February 16th, 2014 published on

So this update is rapidly degenerating into atoning for sins of the past. Long story short while working on new classes that use status effects, I decided to make one a passive on the map. I then very quickly realized I had never actually gotten around to making map passives work. And then while I was in the guts of the code I realized that most of the ability targeting code was in desperate need of an update. For instance, it hadn’t been updated to use nodes instead of tiles yet. While I was in there I added bunch of other missing features, cleaned it up, etc. It’s about done now, mostly just getting the kinks out and fixing up the interface. So! Hopefully we’ll get to test update 3 this week.

Meanwhile Sew proposed the idea of moving to having one bigger map instead of our current model of having effectively 3 small maps connected together. It has some advantages towards solving our “maps are boring” problem: It allows the layout to be more important since it stays around all game (instead of being disposable like they are now), it allows a greater sense of world, it potentially allows a greater amount of long-term emergent strategies, and it allows re-usable subnodes to be more critical to the flavor of the map.

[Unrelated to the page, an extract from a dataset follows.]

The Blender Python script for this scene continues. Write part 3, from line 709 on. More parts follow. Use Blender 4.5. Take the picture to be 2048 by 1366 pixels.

On the downside it completely tears a hole through battle balance and pacing. How do you make a higher level player be forced to trudge through a low level area anything other than busy work that wastes critical time? A persistent problem has been with a time scale so short it’s hard to make it readable as to what difficulty level a player belongs in at any given time (in a traditional rpg it’s not a major time waste to fight a battle in an area and see how you do. not so much in this game). Right now we’ve duct taped the problem by just not letting people in an area until they’re roughly around it, but opening the map rips that apart. There’s some ideas on the table to make this stuff work. Stuff like having the map get more dangerous as the main quest is progressed. But it requires some drastic changes and doesn’t necessarily solve everything.

Right now it feels a little like a conflict of interest by being programmer and designer: I don’t want to do it because it will add a lot of programming work, and we don’t have that much time left to waste on it. So for now I’m plowing through with my planned changes and seeing if they can improve the game enough. If not, it may be time to see if we can make the open map work. It won’t be a waste of time because all of the changes will be just as relevant (if not more) in an open map anyway. In the meantime I’ll be thinking about how I can make the open map thing work if it comes down to it.